A Guide to Choosing your Perfect Horse or Pony

Having owned my own horse for 15 years, which seems like a lifetime, I've never had any experience of all the potential pitfalls that go with finding a horse or pony from scratch. And, although I'd recently lost her, I wasn't ready to look for another one yet, but my friend had been umming and ahhing about this very subject for ages now. So when I saw this course advertised in the DASH magazine, it sounded ideal. We decided to go together as two heads are supposed to be better than one and I hoped it would give me some useful information and a bit of confidence to help her with her selection. (And it also meant I could get a bit of a 'pony fix' - and have a good old sniff! - one of the things I miss the most is the wonderfull smell of my horse!)

Faye was brilliant and made even the simplest question seem worthy of discussion. She was very knowledgable and obviously passionate about her subject - horse welfare and rehabilitation. With this in mind she was keen that anyone thinking of buying a horse or pony should be armed with as much knowledge as possible, so that the right choice could be made for both the potential owner and the horse itself.

We spent the morning going through Faye's comprehensive handout - which was a useful reminder that we could take home with us. We discussed where to look for a potential horse or pony and the sort of questions we should be asking, both during the initial phone call and also at the actual viewing. A lot of it was such common sense that you wouldnt necessarily think to ask about it. And it made me realise just how important some of the simple questions were, to give an overall picture of the horse or pony's health, condition, welfare and potential - both good and bad. A particular problem may not necessarily mean a bad horse, but it does give you an awareness of any issues and enables you to consider whether this is acceptable to you, or something you might be prepared to manage if everything else was ok. We also discussed how to look at the practical things at a viewing - things to look for with the horse itself - not just physically but its temperament and behaviour. Also, it's surroundings, stable and interaction with other horses and with people.

Then, after lunch, we went outside to try and put some of this theory into practice. We looked at three ponies, all with different characteristics. And Faye helped us identify certain things and encouraged us to make our own observations and come to our own conclusions.
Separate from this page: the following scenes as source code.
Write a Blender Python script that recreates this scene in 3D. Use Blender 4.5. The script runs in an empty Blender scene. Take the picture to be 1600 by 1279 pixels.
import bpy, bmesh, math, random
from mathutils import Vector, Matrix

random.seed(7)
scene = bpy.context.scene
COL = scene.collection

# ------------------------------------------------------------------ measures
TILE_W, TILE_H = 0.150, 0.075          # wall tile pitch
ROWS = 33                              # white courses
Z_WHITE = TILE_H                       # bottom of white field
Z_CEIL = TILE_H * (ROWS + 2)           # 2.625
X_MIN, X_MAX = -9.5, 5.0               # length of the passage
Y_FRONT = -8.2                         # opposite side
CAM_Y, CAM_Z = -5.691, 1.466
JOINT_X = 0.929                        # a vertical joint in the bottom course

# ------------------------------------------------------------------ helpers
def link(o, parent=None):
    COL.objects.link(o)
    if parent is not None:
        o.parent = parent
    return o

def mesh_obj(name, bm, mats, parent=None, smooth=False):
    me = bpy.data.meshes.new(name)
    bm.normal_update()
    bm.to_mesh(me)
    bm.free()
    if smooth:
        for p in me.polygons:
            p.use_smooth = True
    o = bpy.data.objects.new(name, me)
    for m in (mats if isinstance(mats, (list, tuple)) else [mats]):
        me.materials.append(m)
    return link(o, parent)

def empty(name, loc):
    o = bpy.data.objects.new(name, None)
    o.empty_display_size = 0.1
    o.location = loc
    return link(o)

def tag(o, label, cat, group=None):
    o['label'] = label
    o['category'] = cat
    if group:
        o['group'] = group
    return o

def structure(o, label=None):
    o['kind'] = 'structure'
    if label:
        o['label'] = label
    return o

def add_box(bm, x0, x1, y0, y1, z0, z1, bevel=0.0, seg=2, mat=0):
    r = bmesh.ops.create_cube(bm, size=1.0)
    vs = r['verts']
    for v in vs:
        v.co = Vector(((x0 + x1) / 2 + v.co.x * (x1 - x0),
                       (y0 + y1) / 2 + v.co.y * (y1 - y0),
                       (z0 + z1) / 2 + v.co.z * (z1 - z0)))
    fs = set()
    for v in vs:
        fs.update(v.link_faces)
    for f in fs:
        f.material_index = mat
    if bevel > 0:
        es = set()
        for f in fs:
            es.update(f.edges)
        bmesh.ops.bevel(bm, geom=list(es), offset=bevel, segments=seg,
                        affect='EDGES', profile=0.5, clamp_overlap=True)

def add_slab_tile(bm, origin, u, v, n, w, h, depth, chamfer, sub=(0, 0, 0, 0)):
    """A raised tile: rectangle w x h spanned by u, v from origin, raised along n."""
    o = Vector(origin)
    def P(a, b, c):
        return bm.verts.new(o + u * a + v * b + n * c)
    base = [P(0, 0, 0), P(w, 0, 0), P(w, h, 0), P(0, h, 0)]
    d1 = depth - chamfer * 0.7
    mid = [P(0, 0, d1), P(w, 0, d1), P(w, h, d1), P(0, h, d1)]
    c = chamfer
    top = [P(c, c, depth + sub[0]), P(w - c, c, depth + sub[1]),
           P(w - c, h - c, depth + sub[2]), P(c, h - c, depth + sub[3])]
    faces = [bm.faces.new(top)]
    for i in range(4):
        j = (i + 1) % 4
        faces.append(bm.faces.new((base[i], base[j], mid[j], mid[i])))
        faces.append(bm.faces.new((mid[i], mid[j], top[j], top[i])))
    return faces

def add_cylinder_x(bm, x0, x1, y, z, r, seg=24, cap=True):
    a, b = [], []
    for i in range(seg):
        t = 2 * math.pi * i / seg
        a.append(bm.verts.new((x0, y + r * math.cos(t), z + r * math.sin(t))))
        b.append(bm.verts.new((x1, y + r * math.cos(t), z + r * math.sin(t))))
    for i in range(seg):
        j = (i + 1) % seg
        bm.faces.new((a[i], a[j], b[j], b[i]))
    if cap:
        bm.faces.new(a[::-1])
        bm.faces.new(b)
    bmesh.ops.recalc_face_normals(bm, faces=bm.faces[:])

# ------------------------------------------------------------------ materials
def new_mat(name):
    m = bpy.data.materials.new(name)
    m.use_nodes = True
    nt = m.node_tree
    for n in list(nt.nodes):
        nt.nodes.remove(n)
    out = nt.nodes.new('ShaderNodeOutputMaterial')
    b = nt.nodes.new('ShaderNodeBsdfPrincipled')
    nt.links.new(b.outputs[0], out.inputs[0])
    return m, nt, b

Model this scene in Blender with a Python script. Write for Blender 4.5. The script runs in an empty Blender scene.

This was really useful - as no amount of theory can take the place of actually handling the horse or pony and doing your own practical assessment.

This was an excellent course, with an excellent tutor. I feel happier about accompanying my friend to any potential viewings as I now have a comprehensive check list of questions and the confidence to ask them of any potential seller. I realise that if we dont ask the questions, then we wont get the information we need to make the right decisions. And just think of all those opportunities I will have to sniff some more horses and ponies!!!